(PROBLEM DETAILS): Leave the pictures out, and retype all of the material exactly as written.

· · ·

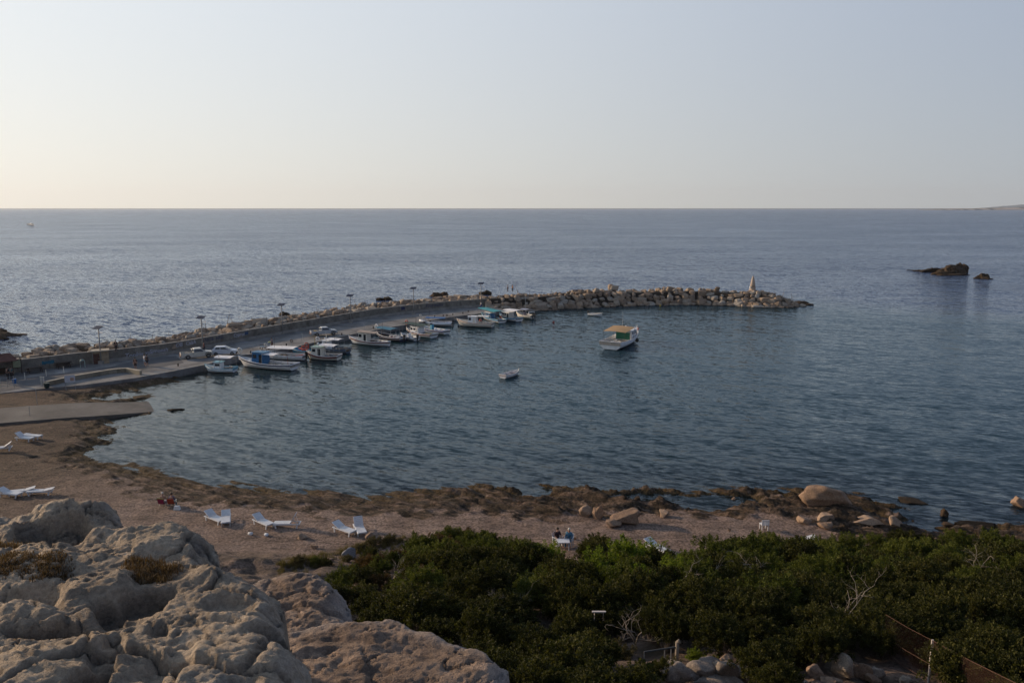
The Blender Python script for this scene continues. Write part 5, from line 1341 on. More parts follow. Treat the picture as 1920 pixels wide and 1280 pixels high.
def hatchback(label, rear_px, front_px, col):
    a = P(*rear_px, QZ); b = P(*front_px, QZ); e = empty('parked_car', ((a.x+b.x)/2, (a.y+b.y)/2, QZ+.01), math.atan2(b.y-a.y, b.x-a.x), label, 'car')
    m = MB(); side_loft(m, [(-1.85,.32,.76),(-1.9,.55,.79),(-1.88,.86,.78),(-1.75,.93,.76),(.75,.94,.77),(1.7,.80,.72),(1.86,.62,.72),(1.88,.36,.70),(1.75,.26,.7),(-1.75,.26,.72)], 0); m.build('body', col, e)
    r_ = MB(); side_loft(r_, [(-1.74,.92,.74),(-1.45,1.33,.61),(-1.30,1.40,.58),(.02,1.41,.58),(.15,1.38,.59),(.92,.93,.74)], 0); r_.build('roof', col, e)
    for s in (-1, 1):
        glaze(e, [(-1.38,s*.725,.97),(-.62,s*.725,.97),(-.62,s*.635,1.31),(-1.20,s*.635,1.31)][::s], M_glass, 'window', .02)
        glaze(e, [(-.52,s*.725,.97),(.66,s*.725,.97),(.16,s*.635,1.31),(-.52,s*.635,1.31)][::s], M_glass, 'window', .02)
        MB().box((.62,s*.82,1.0),(.12,.12,.1)).build('mirror', M_black, e)
        MB().box((1.82,s*.55,.68),(.1,.3,.13)).build('headlight', paint('lamp_glass',(0.5,0.5,0.48),.15,.1,4), e)
        MB().box((-1.89,s*.6,.74),(.05,.2,.22)).build('tail_light', M_red, e)
    glaze(e, [(.90,-.66,.98),(.90,.66,.98),(.20,.55,1.36),(.20,-.55,1.36)], M_glass, 'windscreen', .02)
    glaze(e, [(-1.74,.64,.99),(-1.74,-.64,.99),(-1.49,-.54,1.32),(-1.49,.54,1.32)], M_glass, 'rear_window', .02)
    MB().box((1.87,0,.40),(.14,1.46,.24)).build('bumper', M_black, e); MB().box((-1.90,0,.42),(.12,1.5,.22)).build('bumper', col, e)
    wheels(e, (-1.22,1.22), .80, .29); return e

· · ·

(RESPONSE TO THE TASK):
The Blender Python script for this scene continues. Write part 5, from line 1341 on. More parts follow. Treat the picture as 1920 pixels wide and 1280 pixels high.
def hatchback(label, rear_px, front_px, col):
    a = P(*rear_px, QZ); b = P(*front_px, QZ); e = empty('parked_car', ((a.x+b.x)/2, (a.y+b.y)/2, QZ+.01), math.atan2(b.y-a.y, b.x-a.x), label, 'car')
    m = MB(); side_loft(m, [(-1.85,.32,.76),(-1.9,.55,.79),(-1.88,.86,.78),(-1.75,.93,.76),(.75,.94,.77),(1.7,.80,.72),(1.86,.62,.72),(1.88,.36,.70),(1.75,.26,.7),(-1.75,.26,.72)], 0); m.build('body', col, e)
    r_ = MB(); side_loft(r_, [(-1.74,.92,.74),(-1.45,1.33,.61),(-1.30,1.40,.58),(.02,1.41,.58),(.15,1.38,.59),(.92,.93,.74)], 0); r_.build('roof', col, e)
    for s in (-1, 1):
        glaze(e, [(-1.38,s*.725,.97),(-.62,s*.725,.97),(-.62,s*.635,1.31),(-1.20,s*.635,1.31)][::s], M_glass, 'window', .02)
        glaze(e, [(-.52,s*.725,.97),(.66,s*.725,.97),(.16,s*.635,1.31),(-.52,s*.635,1.31)][::s], M_glass, 'window', .02)
        MB().box((.62,s*.82,1.0),(.12,.12,.1)).build('mirror', M_black, e)
        MB().box((1.82,s*.55,.68),(.1,.3,.13)).build('headlight', paint('lamp_glass',(0.5,0.5,0.48),.15,.1,4), e)
        MB().box((-1.89,s*.6,.74),(.05,.2,.22)).build('tail_light', M_red, e)
    glaze(e, [(.90,-.66,.98),(.90,.66,.98),(.20,.55,1.36),(.20,-.55,1.36)], M_glass, 'windscreen', .02)
    glaze(e, [(-1.74,.64,.99),(-1.74,-.64,.99),(-1.49,-.54,1.32),(-1.49,.54,1.32)], M_glass, 'rear_window', .02)
    MB().box((1.87,0,.40),(.14,1.46,.24)).build('bumper', M_black, e); MB().box((-1.90,0,.42),(.12,1.5,.22)).build('bumper', col, e)
    wheels(e, (-1.22,1.22), .80, .29); return e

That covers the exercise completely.